Et la justice dans tout ça ? Rien à signaler. Parce qu’il est bien connu qu’en France, détourner un paquet de BN dans un supermarché peut vous valoir un tour au tribunal, mais faire disparaître quelques centaines de milliards, c’est juste la rançon de la gloire. Une commission d’enquête par-ci, une déclaration contrite par-là, et hop, on passe à autre chose.
Quand les puissants jonglent, les citoyens trinquent
Ces deux affaires, bien qu’a priori distinctes, racontent en creux la même histoire. Celle d’un système où les puissants dansent sur les failles de la loi pendant que les citoyens se sentent écrasés par son poids.
Pierre Palmade, avec son accident tragique, incarne la douleur crue et l’exaspération des victimes, voyant les rouages juridiques tourner au ralenti. Quant à Bruno Le Maire, il symbolise l’impunité des élites, capables de vider les caisses sans jamais risquer autre chose qu’un froncement de sourcil médiatique.
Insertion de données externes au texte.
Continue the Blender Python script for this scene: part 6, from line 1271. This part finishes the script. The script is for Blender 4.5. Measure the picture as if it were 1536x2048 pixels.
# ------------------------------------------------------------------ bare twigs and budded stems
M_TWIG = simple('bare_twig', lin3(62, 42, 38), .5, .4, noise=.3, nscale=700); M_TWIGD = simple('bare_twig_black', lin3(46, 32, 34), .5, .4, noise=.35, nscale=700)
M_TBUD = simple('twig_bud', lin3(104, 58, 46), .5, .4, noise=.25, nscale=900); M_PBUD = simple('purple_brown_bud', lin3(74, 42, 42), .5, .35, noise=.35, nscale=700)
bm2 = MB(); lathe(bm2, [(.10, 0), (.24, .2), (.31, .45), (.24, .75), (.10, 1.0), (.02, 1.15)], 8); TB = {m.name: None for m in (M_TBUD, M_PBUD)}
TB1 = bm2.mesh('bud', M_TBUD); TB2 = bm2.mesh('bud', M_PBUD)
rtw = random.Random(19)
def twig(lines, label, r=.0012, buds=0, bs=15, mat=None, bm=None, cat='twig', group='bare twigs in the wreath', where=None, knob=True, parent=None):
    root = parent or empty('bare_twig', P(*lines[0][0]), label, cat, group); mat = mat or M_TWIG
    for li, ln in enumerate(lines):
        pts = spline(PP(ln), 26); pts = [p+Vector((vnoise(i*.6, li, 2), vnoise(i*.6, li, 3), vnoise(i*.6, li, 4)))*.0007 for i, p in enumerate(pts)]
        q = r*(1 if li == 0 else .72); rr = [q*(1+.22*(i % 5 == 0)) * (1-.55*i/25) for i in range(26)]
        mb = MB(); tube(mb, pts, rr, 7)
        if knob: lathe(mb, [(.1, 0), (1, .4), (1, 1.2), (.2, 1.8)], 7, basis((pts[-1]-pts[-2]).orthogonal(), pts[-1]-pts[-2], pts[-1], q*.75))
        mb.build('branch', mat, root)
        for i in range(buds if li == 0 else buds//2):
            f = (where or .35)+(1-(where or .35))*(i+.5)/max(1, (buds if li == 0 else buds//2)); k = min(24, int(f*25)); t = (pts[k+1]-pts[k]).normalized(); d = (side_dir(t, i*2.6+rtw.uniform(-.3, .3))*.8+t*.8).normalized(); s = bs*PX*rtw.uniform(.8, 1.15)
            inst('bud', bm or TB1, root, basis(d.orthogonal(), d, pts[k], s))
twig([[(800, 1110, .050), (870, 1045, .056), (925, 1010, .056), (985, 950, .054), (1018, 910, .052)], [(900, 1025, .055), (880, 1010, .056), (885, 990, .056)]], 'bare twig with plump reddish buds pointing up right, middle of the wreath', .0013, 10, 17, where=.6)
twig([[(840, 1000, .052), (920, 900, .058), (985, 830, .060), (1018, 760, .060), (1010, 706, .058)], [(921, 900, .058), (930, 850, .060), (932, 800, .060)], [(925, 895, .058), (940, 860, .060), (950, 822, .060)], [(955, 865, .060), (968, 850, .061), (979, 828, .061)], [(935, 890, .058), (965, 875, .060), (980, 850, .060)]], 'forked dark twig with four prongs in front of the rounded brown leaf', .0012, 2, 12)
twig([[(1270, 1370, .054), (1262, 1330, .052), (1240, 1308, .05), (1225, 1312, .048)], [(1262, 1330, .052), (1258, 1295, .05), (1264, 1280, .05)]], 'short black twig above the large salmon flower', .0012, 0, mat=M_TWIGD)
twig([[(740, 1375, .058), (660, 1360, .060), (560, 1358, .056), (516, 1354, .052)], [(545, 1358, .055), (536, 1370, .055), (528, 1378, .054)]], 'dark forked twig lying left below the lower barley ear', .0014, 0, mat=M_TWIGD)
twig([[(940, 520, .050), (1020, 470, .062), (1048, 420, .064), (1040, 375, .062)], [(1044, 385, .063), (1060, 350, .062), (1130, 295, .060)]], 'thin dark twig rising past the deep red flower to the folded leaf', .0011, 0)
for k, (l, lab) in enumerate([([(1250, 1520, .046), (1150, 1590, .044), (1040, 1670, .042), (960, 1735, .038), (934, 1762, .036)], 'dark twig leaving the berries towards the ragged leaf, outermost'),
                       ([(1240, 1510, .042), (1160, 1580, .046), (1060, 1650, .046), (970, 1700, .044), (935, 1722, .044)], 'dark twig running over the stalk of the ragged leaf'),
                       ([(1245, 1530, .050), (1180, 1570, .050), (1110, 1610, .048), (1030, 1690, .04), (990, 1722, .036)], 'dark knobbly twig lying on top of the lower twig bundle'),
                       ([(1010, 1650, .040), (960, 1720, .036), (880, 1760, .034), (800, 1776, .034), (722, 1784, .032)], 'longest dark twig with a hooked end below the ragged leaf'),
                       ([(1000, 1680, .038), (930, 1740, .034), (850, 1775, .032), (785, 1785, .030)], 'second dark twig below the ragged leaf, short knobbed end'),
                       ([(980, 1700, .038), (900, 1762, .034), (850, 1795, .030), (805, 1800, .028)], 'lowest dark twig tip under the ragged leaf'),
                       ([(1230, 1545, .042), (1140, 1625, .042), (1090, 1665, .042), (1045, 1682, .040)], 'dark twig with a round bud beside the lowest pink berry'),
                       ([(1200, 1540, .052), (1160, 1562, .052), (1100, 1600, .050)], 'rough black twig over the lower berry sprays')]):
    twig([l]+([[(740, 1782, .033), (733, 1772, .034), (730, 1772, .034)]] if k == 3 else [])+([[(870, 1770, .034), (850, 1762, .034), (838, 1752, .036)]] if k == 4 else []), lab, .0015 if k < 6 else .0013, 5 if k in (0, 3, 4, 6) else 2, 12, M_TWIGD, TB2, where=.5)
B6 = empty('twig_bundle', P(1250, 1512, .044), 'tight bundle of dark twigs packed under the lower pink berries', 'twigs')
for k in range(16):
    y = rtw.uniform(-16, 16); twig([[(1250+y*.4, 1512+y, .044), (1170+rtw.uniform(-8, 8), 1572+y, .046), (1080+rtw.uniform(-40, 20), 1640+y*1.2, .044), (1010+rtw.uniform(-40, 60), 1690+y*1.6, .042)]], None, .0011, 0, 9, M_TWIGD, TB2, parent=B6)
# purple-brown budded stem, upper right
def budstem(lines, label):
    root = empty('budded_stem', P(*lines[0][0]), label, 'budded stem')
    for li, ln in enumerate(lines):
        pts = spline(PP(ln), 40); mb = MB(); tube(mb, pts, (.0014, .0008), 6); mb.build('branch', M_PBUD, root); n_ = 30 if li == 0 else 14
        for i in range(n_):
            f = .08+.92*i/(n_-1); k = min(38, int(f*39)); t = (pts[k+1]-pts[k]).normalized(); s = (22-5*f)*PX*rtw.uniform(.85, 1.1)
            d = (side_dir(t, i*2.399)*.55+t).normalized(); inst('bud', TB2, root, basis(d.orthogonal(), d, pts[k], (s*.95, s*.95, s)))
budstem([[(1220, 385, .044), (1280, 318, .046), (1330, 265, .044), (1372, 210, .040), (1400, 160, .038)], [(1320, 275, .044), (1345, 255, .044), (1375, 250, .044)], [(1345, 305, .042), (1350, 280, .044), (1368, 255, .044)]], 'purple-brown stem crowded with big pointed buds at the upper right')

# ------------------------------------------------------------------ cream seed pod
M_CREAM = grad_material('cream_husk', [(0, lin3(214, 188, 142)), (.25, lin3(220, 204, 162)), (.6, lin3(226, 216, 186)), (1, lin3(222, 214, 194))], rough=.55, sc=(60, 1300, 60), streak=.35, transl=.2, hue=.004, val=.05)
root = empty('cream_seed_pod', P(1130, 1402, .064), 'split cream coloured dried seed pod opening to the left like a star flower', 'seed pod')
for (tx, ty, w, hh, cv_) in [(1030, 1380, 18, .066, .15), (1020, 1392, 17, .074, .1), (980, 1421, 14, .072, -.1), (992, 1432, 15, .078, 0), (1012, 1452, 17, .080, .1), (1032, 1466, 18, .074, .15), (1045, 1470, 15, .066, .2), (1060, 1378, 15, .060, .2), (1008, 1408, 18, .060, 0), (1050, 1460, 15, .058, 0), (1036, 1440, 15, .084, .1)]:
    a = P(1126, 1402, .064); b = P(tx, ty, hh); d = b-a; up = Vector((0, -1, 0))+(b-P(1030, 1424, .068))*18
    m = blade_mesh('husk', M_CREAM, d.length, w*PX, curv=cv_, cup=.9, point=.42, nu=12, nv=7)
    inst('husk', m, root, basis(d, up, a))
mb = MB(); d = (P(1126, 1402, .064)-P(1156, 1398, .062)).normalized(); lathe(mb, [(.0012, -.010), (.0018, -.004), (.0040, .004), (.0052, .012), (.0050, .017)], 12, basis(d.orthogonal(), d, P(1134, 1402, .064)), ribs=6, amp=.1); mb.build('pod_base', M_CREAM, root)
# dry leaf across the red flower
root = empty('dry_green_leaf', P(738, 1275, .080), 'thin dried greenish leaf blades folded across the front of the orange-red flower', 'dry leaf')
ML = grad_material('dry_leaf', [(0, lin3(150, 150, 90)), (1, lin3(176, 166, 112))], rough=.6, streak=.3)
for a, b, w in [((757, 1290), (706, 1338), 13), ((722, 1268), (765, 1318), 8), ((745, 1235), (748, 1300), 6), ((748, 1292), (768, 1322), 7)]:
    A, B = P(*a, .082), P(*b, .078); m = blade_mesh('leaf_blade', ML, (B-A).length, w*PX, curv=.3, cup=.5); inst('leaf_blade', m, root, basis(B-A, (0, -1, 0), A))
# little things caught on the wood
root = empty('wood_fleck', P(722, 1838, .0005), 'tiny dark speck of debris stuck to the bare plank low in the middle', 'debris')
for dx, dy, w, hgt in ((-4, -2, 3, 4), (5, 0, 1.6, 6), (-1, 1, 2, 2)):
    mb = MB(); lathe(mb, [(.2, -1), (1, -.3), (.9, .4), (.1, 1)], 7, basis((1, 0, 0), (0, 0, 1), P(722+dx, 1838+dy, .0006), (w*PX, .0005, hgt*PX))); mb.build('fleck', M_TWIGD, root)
Et le pire, c’est que ce spectacle finit par devenir banal. Les Français, habitués à voir les mêmes numéros se répéter, oscillent entre résignation et cynisme. Ils savent que justice et équité sont comme les licornes. Jolies sur le papier, introuvables dans la réalité.
Alors que conclure ? Que Pierre Palmade finira peut-être en prison mais pas trop vite, et que Bruno Le Maire continuera à nous expliquer que « tout va très bien, Madame la Marquise » ? Probablement.